Research area: Agriculture and Safety

Background: Agriculture is one of the most dangerous industries in the US. Voluntary adoption of interventions has failed in part due to researchers and policy makers’ lack of understanding of farming and the attitudes and beliefs of the agricultural community towards health and safety. “The Spheres of Influence” project addresses the need to better understand who the stakeholders are in agricultural safety. In addition, it will aide in understanding the amount and type of influence these stakeholders hold in order to better implement farm safety recommendations and interventions. 

Methods: One hour interviews were conducted with farmers (n=10), agriculture bankers (n=10) and insurance agents (n=5) using a mixed methods pile sort. Participants sorted 32 cards into categories based on a modified 5-point Likert scale. Each card listed a stakeholder in agriculture. Additionally, participants answered demographic and follow up questions on their role in the implementation of a hypothetical farm safety intervention. Quantitative and qualitative data were analyzed in Excel and Dedoose, respectively.

Results: Four main insights were generated from this study. First, communication and time spent on the farm is important in building trust with farmers and, in turn, adoption of safety recommendations. Second, monetary incentives can bypass the need to spend more time on farms. Third, there is a potential to create and implement farm safety interventions with insurance agents.
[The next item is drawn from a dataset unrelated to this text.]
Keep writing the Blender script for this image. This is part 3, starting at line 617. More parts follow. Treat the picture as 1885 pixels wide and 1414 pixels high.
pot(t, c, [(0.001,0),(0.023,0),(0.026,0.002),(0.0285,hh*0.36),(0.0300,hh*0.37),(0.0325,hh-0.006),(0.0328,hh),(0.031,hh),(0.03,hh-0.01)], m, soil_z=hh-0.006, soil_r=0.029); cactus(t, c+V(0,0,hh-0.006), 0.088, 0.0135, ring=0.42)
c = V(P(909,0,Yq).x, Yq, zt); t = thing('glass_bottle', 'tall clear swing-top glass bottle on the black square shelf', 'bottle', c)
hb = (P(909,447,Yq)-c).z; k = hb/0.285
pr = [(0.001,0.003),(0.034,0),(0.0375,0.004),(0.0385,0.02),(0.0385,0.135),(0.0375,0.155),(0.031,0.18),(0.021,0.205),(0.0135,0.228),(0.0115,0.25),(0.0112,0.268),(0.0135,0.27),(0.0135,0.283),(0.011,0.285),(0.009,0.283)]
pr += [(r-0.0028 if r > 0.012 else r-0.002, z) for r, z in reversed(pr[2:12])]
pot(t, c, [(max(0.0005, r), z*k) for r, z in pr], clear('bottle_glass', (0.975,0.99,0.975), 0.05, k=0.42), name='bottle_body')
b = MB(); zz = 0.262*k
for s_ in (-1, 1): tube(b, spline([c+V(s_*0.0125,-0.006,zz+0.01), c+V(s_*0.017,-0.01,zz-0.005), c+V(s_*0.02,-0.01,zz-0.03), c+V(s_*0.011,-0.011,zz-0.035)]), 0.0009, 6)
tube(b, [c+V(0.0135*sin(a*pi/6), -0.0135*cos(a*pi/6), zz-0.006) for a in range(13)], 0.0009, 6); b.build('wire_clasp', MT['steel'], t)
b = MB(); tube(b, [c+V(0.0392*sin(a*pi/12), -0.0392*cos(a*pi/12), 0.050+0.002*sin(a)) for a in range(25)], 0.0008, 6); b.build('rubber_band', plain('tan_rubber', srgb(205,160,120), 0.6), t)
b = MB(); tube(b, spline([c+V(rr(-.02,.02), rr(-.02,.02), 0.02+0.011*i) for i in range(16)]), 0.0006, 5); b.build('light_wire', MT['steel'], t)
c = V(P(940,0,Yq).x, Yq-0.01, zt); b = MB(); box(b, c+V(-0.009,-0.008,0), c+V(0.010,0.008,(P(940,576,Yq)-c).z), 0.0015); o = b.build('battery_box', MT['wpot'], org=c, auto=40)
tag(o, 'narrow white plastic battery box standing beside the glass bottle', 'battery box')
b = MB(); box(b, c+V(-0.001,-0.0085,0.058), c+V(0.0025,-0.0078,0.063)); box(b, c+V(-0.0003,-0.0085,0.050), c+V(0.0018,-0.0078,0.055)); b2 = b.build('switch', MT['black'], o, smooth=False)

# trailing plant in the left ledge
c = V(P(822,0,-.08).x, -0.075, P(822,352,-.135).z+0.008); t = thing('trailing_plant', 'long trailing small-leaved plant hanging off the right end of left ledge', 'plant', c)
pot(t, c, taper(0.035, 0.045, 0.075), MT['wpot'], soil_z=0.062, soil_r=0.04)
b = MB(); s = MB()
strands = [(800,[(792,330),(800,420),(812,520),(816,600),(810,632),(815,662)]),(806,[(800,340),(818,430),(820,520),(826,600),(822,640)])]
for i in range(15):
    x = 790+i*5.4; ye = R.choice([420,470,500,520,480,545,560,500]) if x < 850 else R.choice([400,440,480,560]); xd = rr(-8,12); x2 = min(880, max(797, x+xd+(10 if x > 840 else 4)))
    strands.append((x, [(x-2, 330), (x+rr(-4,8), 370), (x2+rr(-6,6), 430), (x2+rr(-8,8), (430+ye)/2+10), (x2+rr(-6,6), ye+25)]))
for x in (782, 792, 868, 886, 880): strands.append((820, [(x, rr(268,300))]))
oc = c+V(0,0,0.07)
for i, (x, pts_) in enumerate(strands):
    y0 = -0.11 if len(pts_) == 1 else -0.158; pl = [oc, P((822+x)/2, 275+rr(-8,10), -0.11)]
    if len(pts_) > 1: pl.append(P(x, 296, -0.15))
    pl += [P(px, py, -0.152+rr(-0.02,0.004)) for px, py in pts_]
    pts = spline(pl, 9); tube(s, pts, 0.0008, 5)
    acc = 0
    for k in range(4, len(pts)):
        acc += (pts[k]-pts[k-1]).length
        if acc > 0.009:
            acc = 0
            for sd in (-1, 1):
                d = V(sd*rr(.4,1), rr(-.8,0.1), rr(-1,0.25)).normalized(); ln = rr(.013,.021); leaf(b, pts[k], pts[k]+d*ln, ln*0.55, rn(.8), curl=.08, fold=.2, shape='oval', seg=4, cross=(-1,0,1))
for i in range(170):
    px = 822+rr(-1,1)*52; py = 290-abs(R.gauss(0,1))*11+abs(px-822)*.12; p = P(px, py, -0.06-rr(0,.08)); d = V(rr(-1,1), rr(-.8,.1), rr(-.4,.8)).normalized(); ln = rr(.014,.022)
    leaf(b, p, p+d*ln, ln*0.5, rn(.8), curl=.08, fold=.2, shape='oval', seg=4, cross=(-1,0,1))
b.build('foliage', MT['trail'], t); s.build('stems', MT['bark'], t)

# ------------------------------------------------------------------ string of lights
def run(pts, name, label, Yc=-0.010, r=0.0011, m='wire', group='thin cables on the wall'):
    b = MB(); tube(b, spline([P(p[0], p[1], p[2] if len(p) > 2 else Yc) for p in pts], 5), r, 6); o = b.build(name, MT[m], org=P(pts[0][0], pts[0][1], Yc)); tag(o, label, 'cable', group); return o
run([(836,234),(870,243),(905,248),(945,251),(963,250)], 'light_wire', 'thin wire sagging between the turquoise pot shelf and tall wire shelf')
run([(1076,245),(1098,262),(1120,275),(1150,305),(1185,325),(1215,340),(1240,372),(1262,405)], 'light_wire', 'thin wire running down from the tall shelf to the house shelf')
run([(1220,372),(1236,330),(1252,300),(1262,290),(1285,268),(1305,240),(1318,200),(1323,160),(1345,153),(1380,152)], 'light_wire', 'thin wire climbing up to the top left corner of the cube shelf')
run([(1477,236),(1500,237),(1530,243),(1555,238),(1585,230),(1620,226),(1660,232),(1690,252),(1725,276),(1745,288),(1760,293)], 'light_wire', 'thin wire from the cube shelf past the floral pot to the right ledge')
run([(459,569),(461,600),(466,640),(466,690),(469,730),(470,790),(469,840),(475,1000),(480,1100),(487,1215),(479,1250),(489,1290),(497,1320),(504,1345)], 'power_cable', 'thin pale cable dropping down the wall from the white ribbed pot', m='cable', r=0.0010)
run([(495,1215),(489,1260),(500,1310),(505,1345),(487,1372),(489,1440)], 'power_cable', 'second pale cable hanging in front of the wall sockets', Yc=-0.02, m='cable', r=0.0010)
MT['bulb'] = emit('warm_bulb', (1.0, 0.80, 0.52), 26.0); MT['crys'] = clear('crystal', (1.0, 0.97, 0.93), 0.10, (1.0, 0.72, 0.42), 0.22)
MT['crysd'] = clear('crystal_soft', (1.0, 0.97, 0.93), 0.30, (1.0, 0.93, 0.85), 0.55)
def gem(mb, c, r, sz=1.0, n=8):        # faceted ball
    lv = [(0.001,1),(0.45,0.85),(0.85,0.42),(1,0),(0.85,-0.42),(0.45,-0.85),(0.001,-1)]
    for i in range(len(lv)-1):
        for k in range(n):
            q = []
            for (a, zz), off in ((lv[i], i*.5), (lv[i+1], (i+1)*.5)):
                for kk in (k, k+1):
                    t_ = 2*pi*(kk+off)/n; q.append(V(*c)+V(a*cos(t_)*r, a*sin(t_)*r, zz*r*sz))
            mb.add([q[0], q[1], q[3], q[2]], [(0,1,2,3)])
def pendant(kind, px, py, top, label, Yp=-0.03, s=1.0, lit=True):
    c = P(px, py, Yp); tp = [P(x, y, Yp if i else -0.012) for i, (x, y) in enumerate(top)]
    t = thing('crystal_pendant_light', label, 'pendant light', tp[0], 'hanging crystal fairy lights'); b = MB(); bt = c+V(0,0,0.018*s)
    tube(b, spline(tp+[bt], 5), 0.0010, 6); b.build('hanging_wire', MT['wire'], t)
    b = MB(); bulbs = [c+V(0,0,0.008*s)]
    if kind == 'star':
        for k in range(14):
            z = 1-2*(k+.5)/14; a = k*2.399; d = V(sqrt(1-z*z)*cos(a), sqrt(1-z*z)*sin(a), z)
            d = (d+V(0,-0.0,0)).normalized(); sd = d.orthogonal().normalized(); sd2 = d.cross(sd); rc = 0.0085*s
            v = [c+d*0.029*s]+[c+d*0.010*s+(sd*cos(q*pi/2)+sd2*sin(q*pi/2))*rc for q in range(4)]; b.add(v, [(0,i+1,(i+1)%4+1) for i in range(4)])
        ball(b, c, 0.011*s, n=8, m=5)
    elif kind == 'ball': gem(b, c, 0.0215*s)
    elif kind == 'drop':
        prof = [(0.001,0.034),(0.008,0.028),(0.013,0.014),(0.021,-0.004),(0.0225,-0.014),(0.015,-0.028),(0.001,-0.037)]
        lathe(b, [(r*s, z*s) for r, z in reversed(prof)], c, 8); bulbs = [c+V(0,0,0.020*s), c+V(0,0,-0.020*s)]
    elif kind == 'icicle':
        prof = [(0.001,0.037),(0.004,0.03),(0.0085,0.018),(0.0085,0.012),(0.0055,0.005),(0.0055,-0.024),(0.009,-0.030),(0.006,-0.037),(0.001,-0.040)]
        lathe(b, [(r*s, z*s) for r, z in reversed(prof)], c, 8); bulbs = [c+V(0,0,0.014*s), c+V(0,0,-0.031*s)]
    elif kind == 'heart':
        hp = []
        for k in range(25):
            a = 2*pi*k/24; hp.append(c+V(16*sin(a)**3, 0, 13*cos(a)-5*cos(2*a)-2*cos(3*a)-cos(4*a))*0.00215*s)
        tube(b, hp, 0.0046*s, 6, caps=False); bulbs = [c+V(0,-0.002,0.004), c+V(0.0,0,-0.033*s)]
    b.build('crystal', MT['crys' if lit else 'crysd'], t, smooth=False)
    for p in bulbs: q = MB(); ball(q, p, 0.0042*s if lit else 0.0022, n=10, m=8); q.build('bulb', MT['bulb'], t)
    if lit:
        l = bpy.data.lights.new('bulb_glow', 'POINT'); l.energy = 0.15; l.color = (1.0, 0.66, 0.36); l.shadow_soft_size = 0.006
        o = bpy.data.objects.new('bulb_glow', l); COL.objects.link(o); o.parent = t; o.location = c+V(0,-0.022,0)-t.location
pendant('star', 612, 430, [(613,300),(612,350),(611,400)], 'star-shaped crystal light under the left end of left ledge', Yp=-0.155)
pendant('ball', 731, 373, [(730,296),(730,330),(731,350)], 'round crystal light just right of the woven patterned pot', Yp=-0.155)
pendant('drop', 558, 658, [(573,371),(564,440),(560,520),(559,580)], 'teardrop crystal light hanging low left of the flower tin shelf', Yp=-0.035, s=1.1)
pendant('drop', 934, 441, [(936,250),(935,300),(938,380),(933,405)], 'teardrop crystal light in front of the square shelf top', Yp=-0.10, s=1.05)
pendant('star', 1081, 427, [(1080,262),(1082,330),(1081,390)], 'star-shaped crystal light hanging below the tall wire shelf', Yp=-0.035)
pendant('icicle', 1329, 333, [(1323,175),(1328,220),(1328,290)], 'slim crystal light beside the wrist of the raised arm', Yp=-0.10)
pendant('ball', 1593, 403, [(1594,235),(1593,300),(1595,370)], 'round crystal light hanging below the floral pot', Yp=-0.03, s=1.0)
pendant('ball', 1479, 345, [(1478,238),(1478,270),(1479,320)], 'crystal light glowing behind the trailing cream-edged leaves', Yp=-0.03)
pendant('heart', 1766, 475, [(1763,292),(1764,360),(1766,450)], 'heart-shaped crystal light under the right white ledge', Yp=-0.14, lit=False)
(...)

Fourth, involving trusted advisors in the development and implementation of agricultural health and safety interventions is critical to their adoption.

Conclusion: Translating the mixed methods pile sort to the three populations allowed for greater understanding of the relationships between the stakeholders in dairy farming.  It also highlighted potential ways to leverage these relationships to create farm safety recommendations that will be readily adopted by farmers.  Further research with insurance agents and their potential role in farm safety interventions is needed.